— start of Data lines —
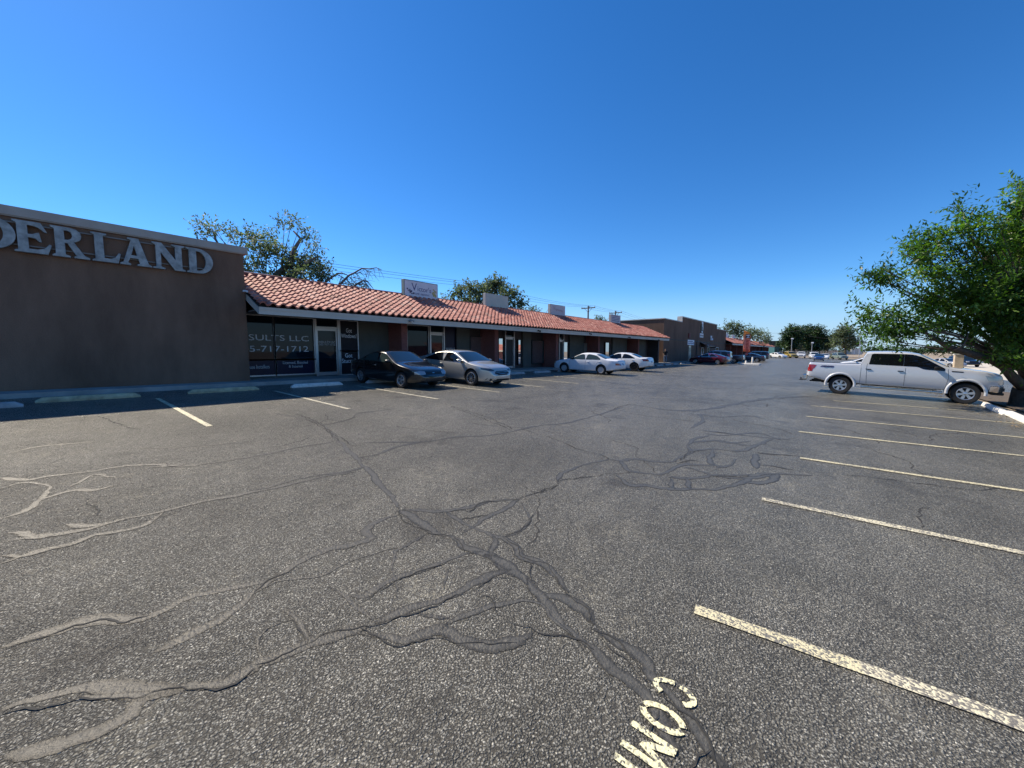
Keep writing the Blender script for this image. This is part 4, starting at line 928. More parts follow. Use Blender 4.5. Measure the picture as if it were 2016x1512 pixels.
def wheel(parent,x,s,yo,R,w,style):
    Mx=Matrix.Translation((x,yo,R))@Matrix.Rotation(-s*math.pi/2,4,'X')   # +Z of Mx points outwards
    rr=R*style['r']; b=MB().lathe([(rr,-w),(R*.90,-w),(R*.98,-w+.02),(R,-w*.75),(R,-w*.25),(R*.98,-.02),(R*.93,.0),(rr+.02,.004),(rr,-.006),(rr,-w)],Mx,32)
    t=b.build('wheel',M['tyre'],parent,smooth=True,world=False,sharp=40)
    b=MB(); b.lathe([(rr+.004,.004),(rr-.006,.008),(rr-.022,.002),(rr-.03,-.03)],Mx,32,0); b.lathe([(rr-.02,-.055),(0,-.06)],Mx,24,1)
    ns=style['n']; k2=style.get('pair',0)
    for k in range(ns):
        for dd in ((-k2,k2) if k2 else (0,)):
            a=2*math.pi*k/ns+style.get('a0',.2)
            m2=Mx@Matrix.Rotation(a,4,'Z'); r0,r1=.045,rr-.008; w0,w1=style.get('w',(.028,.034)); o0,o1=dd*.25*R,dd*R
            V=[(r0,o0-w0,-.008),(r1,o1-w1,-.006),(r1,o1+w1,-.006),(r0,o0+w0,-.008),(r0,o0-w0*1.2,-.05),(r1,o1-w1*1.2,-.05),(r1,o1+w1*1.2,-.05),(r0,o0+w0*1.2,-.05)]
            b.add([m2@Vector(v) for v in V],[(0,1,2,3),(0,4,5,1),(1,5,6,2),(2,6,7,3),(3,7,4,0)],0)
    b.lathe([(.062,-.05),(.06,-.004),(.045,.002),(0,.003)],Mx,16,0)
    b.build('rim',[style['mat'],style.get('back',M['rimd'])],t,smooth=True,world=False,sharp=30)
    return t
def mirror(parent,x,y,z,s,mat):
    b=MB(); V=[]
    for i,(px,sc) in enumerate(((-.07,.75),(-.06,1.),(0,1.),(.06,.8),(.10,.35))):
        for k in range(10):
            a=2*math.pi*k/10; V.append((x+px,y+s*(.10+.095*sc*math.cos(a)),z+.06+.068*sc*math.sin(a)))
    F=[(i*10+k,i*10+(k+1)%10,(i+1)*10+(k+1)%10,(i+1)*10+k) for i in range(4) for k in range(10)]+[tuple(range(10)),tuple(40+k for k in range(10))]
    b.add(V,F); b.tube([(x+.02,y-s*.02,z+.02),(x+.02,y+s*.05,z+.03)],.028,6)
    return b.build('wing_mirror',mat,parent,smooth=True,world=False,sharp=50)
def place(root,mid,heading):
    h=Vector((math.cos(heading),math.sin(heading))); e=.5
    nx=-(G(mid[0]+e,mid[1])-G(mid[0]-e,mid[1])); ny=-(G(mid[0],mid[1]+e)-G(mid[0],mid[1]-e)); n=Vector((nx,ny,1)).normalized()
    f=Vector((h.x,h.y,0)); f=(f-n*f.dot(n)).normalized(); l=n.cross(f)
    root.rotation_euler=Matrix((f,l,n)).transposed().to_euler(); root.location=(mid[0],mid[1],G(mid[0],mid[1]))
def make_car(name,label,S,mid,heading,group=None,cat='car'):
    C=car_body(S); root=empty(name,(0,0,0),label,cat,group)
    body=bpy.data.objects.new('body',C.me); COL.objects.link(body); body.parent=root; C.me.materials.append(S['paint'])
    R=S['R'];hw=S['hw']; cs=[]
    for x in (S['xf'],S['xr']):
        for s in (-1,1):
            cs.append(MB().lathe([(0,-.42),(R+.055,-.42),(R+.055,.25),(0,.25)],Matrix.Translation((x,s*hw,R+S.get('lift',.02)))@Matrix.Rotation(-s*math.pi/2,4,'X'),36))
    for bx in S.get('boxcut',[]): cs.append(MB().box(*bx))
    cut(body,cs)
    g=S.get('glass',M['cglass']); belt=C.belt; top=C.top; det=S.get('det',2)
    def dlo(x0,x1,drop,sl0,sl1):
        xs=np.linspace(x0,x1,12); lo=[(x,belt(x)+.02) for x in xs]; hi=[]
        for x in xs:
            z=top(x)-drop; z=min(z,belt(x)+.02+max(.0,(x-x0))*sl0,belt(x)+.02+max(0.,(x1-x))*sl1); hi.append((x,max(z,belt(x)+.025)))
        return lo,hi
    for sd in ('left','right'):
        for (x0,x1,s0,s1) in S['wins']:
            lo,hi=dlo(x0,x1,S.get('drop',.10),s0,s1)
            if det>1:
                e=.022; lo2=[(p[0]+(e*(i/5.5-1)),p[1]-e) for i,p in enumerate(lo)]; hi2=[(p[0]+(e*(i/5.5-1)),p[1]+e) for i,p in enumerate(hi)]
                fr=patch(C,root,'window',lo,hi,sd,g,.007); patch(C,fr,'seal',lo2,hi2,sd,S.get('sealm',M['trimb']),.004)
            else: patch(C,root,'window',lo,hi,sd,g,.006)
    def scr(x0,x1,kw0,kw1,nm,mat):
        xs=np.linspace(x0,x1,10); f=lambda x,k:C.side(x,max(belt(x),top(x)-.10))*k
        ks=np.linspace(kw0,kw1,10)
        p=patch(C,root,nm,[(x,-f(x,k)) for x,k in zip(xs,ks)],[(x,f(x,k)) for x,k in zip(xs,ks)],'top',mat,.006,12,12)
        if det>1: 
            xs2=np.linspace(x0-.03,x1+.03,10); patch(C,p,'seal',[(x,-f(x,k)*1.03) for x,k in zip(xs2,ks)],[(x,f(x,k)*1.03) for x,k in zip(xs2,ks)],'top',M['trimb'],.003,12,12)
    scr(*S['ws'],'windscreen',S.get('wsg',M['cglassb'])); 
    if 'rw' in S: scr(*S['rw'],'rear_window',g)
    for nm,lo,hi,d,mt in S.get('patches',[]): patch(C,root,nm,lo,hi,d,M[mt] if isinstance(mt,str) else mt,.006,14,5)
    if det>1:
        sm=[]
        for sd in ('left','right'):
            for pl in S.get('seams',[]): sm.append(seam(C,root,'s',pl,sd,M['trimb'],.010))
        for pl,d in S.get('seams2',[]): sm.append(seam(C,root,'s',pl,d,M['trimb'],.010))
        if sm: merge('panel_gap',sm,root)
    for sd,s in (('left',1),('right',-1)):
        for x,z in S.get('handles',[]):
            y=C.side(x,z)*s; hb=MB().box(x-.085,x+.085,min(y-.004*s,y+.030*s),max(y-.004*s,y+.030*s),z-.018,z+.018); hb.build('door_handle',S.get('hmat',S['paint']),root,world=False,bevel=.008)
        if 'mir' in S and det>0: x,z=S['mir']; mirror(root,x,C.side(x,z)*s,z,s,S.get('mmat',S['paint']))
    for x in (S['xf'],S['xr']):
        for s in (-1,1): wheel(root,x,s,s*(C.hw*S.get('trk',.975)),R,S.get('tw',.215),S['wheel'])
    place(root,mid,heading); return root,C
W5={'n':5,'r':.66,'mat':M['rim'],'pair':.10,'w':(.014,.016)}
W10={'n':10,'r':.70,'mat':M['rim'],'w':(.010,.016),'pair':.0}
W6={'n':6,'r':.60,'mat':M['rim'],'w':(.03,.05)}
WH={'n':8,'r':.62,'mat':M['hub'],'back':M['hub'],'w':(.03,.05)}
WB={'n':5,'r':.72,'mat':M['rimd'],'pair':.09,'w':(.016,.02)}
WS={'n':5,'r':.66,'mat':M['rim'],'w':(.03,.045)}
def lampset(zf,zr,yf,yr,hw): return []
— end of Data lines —
Working from the lines above, reproduce the material exactly and exclude its pictures.

• [Written response]:
Keep writing the Blender script for this image. This is part 4, starting at line 928. More parts follow. Use Blender 4.5. Measure the picture as if it were 2016x1512 pixels.
def wheel(parent,x,s,yo,R,w,style):
    Mx=Matrix.Translation((x,yo,R))@Matrix.Rotation(-s*math.pi/2,4,'X')   # +Z of Mx points outwards
    rr=R*style['r']; b=MB().lathe([(rr,-w),(R*.90,-w),(R*.98,-w+.02),(R,-w*.75),(R,-w*.25),(R*.98,-.02),(R*.93,.0),(rr+.02,.004),(rr,-.006),(rr,-w)],Mx,32)
    t=b.build('wheel',M['tyre'],parent,smooth=True,world=False,sharp=40)
    b=MB(); b.lathe([(rr+.004,.004),(rr-.006,.008),(rr-.022,.002),(rr-.03,-.03)],Mx,32,0); b.lathe([(rr-.02,-.055),(0,-.06)],Mx,24,1)
    ns=style['n']; k2=style.get('pair',0)
    for k in range(ns):
        for dd in ((-k2,k2) if k2 else (0,)):
            a=2*math.pi*k/ns+style.get('a0',.2)
            m2=Mx@Matrix.Rotation(a,4,'Z'); r0,r1=.045,rr-.008; w0,w1=style.get('w',(.028,.034)); o0,o1=dd*.25*R,dd*R
            V=[(r0,o0-w0,-.008),(r1,o1-w1,-.006),(r1,o1+w1,-.006),(r0,o0+w0,-.008),(r0,o0-w0*1.2,-.05),(r1,o1-w1*1.2,-.05),(r1,o1+w1*1.2,-.05),(r0,o0+w0*1.2,-.05)]
            b.add([m2@Vector(v) for v in V],[(0,1,2,3),(0,4,5,1),(1,5,6,2),(2,6,7,3),(3,7,4,0)],0)
    b.lathe([(.062,-.05),(.06,-.004),(.045,.002),(0,.003)],Mx,16,0)
    b.build('rim',[style['mat'],style.get('back',M['rimd'])],t,smooth=True,world=False,sharp=30)
    return t
def mirror(parent,x,y,z,s,mat):
    b=MB(); V=[]
    for i,(px,sc) in enumerate(((-.07,.75),(-.06,1.),(0,1.),(.06,.8),(.10,.35))):
        for k in range(10):
            a=2*math.pi*k/10; V.append((x+px,y+s*(.10+.095*sc*math.cos(a)),z+.06+.068*sc*math.sin(a)))
    F=[(i*10+k,i*10+(k+1)%10,(i+1)*10+(k+1)%10,(i+1)*10+k) for i in range(4) for k in range(10)]+[tuple(range(10)),tuple(40+k for k in range(10))]
    b.add(V,F); b.tube([(x+.02,y-s*.02,z+.02),(x+.02,y+s*.05,z+.03)],.028,6)
    return b.build('wing_mirror',mat,parent,smooth=True,world=False,sharp=50)
def place(root,mid,heading):
    h=Vector((math.cos(heading),math.sin(heading))); e=.5
    nx=-(G(mid[0]+e,mid[1])-G(mid[0]-e,mid[1])); ny=-(G(mid[0],mid[1]+e)-G(mid[0],mid[1]-e)); n=Vector((nx,ny,1)).normalized()
    f=Vector((h.x,h.y,0)); f=(f-n*f.dot(n)).normalized(); l=n.cross(f)
    root.rotation_euler=Matrix((f,l,n)).transposed().to_euler(); root.location=(mid[0],mid[1],G(mid[0],mid[1]))
def make_car(name,label,S,mid,heading,group=None,cat='car'):
    C=car_body(S); root=empty(name,(0,0,0),label,cat,group)
    body=bpy.data.objects.new('body',C.me); COL.objects.link(body); body.parent=root; C.me.materials.append(S['paint'])
    R=S['R'];hw=S['hw']; cs=[]
    for x in (S['xf'],S['xr']):
        for s in (-1,1):
            cs.append(MB().lathe([(0,-.42),(R+.055,-.42),(R+.055,.25),(0,.25)],Matrix.Translation((x,s*hw,R+S.get('lift',.02)))@Matrix.Rotation(-s*math.pi/2,4,'X'),36))
    for bx in S.get('boxcut',[]): cs.append(MB().box(*bx))
    cut(body,cs)
    g=S.get('glass',M['cglass']); belt=C.belt; top=C.top; det=S.get('det',2)
    def dlo(x0,x1,drop,sl0,sl1):
        xs=np.linspace(x0,x1,12); lo=[(x,belt(x)+.02) for x in xs]; hi=[]
        for x in xs:
            z=top(x)-drop; z=min(z,belt(x)+.02+max(.0,(x-x0))*sl0,belt(x)+.02+max(0.,(x1-x))*sl1); hi.append((x,max(z,belt(x)+.025)))
        return lo,hi
    for sd in ('left','right'):
        for (x0,x1,s0,s1) in S['wins']:
            lo,hi=dlo(x0,x1,S.get('drop',.10),s0,s1)
            if det>1:
                e=.022; lo2=[(p[0]+(e*(i/5.5-1)),p[1]-e) for i,p in enumerate(lo)]; hi2=[(p[0]+(e*(i/5.5-1)),p[1]+e) for i,p in enumerate(hi)]
                fr=patch(C,root,'window',lo,hi,sd,g,.007); patch(C,fr,'seal',lo2,hi2,sd,S.get('sealm',M['trimb']),.004)
            else: patch(C,root,'window',lo,hi,sd,g,.006)
    def scr(x0,x1,kw0,kw1,nm,mat):
        xs=np.linspace(x0,x1,10); f=lambda x,k:C.side(x,max(belt(x),top(x)-.10))*k
        ks=np.linspace(kw0,kw1,10)
        p=patch(C,root,nm,[(x,-f(x,k)) for x,k in zip(xs,ks)],[(x,f(x,k)) for x,k in zip(xs,ks)],'top',mat,.006,12,12)
        if det>1: 
            xs2=np.linspace(x0-.03,x1+.03,10); patch(C,p,'seal',[(x,-f(x,k)*1.03) for x,k in zip(xs2,ks)],[(x,f(x,k)*1.03) for x,k in zip(xs2,ks)],'top',M['trimb'],.003,12,12)
    scr(*S['ws'],'windscreen',S.get('wsg',M['cglassb'])); 
    if 'rw' in S: scr(*S['rw'],'rear_window',g)
    for nm,lo,hi,d,mt in S.get('patches',[]): patch(C,root,nm,lo,hi,d,M[mt] if isinstance(mt,str) else mt,.006,14,5)
    if det>1:
        sm=[]
        for sd in ('left','right'):
            for pl in S.get('seams',[]): sm.append(seam(C,root,'s',pl,sd,M['trimb'],.010))
        for pl,d in S.get('seams2',[]): sm.append(seam(C,root,'s',pl,d,M['trimb'],.010))
        if sm: merge('panel_gap',sm,root)
    for sd,s in (('left',1),('right',-1)):
        for x,z in S.get('handles',[]):
            y=C.side(x,z)*s; hb=MB().box(x-.085,x+.085,min(y-.004*s,y+.030*s),max(y-.004*s,y+.030*s),z-.018,z+.018); hb.build('door_handle',S.get('hmat',S['paint']),root,world=False,bevel=.008)
        if 'mir' in S and det>0: x,z=S['mir']; mirror(root,x,C.side(x,z)*s,z,s,S.get('mmat',S['paint']))
    for x in (S['xf'],S['xr']):
        for s in (-1,1): wheel(root,x,s,s*(C.hw*S.get('trk',.975)),R,S.get('tw',.215),S['wheel'])
    place(root,mid,heading); return root,C
W5={'n':5,'r':.66,'mat':M['rim'],'pair':.10,'w':(.014,.016)}
W10={'n':10,'r':.70,'mat':M['rim'],'w':(.010,.016),'pair':.0}
W6={'n':6,'r':.60,'mat':M['rim'],'w':(.03,.05)}
WH={'n':8,'r':.62,'mat':M['hub'],'back':M['hub'],'w':(.03,.05)}
WB={'n':5,'r':.72,'mat':M['rimd'],'pair':.09,'w':(.016,.02)}
WS={'n':5,'r':.66,'mat':M['rim'],'w':(.03,.045)}
def lampset(zf,zr,yf,yr,hw): return []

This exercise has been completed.